### SOURCE MATERIAL
begin

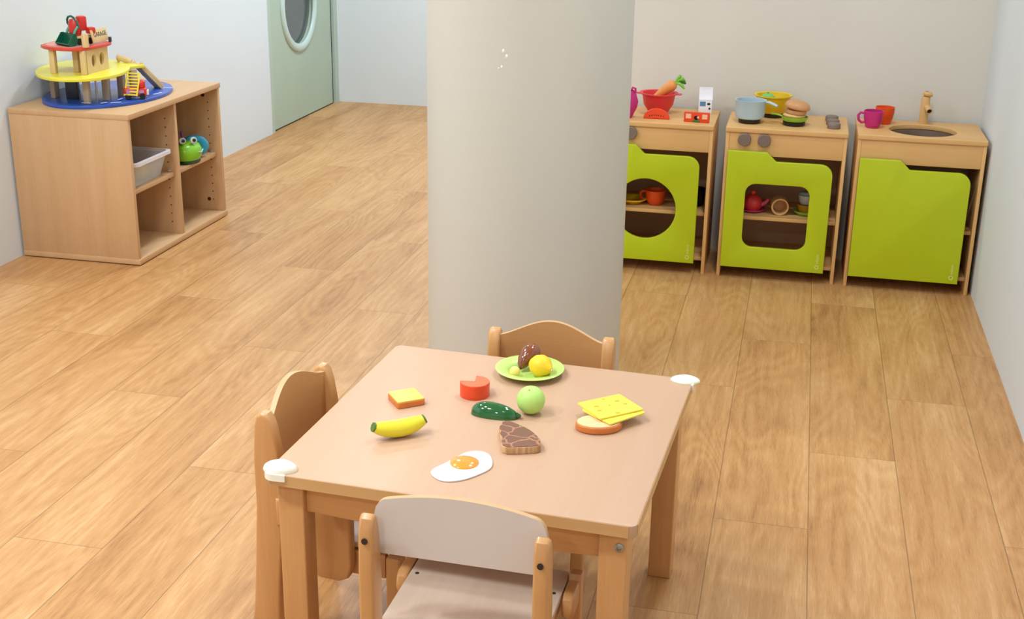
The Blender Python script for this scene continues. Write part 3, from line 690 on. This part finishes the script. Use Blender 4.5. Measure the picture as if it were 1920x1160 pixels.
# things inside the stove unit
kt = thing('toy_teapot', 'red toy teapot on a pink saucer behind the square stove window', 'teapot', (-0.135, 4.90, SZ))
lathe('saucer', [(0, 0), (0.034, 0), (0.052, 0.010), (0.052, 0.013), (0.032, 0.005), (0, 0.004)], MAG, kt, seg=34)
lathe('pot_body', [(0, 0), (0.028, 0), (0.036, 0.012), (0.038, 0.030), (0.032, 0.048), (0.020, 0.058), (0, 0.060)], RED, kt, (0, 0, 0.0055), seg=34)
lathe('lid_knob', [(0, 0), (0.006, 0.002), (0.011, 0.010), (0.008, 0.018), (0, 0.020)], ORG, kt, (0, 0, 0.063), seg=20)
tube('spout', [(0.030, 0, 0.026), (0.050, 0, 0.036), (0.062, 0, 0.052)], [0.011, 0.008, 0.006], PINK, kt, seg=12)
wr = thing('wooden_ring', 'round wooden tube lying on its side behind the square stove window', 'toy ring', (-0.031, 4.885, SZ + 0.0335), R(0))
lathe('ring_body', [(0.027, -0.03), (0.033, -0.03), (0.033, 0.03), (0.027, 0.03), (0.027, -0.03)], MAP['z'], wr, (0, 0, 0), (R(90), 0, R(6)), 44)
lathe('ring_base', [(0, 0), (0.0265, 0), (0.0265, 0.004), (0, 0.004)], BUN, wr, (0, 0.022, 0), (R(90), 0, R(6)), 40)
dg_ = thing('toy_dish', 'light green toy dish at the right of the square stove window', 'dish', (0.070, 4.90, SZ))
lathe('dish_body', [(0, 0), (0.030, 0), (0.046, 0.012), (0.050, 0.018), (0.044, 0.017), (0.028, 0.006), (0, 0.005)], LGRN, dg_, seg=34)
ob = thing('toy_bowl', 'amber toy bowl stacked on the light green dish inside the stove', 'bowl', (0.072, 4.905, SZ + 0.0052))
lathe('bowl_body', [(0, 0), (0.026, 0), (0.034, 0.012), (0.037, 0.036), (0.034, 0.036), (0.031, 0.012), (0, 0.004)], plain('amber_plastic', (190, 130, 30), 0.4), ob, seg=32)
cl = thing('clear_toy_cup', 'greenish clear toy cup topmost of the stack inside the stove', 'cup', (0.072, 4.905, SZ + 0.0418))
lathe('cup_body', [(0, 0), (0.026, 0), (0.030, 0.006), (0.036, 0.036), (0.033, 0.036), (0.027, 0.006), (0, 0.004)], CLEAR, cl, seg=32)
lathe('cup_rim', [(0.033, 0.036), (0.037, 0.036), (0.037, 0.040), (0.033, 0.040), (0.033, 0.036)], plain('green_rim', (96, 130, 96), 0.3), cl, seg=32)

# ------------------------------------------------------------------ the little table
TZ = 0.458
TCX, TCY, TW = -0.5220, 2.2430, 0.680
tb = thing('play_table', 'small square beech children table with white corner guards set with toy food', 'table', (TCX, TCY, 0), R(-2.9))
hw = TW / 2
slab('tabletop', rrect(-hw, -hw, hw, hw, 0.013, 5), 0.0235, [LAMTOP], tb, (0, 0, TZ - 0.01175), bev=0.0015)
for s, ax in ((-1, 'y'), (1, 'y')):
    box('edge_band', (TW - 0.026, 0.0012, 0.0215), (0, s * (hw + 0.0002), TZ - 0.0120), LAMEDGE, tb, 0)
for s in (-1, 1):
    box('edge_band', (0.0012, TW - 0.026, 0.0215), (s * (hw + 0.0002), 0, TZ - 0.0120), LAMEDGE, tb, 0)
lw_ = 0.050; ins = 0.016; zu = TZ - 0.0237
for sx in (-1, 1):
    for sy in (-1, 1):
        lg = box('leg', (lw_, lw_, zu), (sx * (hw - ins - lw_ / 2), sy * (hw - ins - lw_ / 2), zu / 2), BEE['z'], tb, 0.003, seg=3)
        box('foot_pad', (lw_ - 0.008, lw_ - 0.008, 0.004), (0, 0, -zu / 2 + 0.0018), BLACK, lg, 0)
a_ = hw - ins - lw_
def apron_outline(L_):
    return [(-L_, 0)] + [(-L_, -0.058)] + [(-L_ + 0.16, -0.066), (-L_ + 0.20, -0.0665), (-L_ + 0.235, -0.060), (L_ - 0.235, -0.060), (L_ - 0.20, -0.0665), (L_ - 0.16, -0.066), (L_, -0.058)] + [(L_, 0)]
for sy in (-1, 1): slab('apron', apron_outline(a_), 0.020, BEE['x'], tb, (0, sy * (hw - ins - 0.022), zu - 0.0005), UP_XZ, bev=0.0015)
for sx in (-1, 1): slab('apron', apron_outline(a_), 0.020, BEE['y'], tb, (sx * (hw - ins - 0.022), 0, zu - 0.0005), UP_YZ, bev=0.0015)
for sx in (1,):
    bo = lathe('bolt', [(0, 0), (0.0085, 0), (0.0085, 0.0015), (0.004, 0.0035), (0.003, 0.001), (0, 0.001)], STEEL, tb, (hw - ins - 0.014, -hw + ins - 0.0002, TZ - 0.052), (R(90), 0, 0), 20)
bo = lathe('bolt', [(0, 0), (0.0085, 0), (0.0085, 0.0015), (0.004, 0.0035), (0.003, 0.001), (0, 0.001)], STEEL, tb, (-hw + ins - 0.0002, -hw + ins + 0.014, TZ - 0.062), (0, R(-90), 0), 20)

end
begin

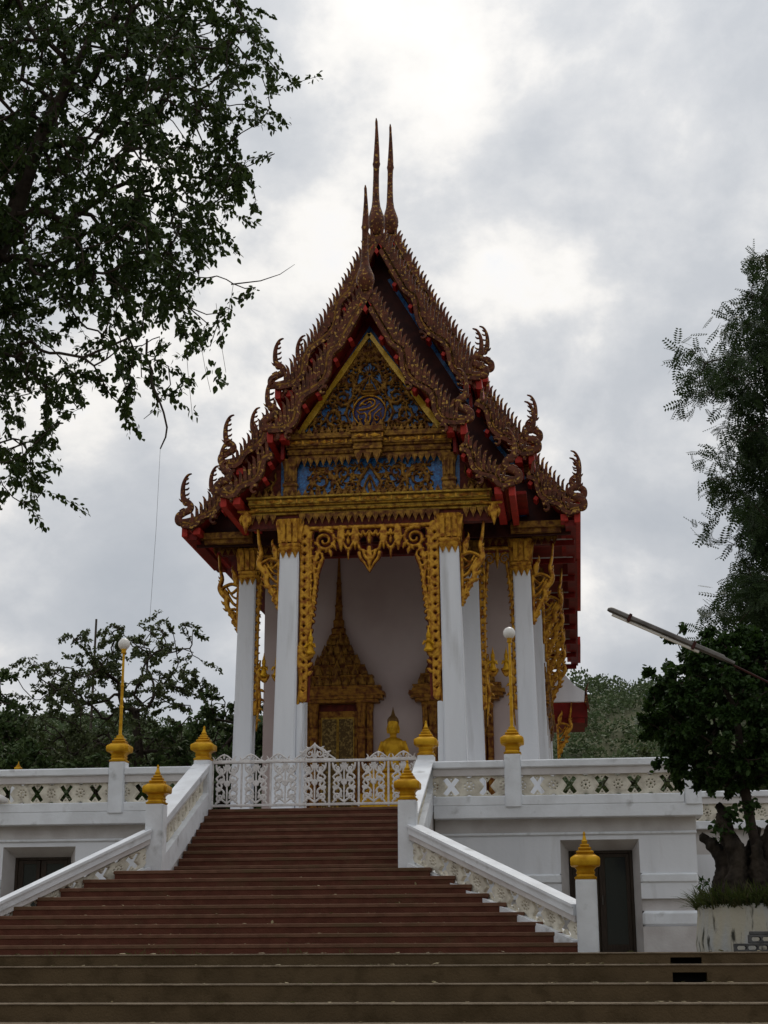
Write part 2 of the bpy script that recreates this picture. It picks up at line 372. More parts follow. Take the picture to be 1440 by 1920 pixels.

end

### TASK INSTRUCTIONS
The string "script" may appear in lines of the listing above; tally those lines and give the number only.

### RESPONSE TO THE TASK
2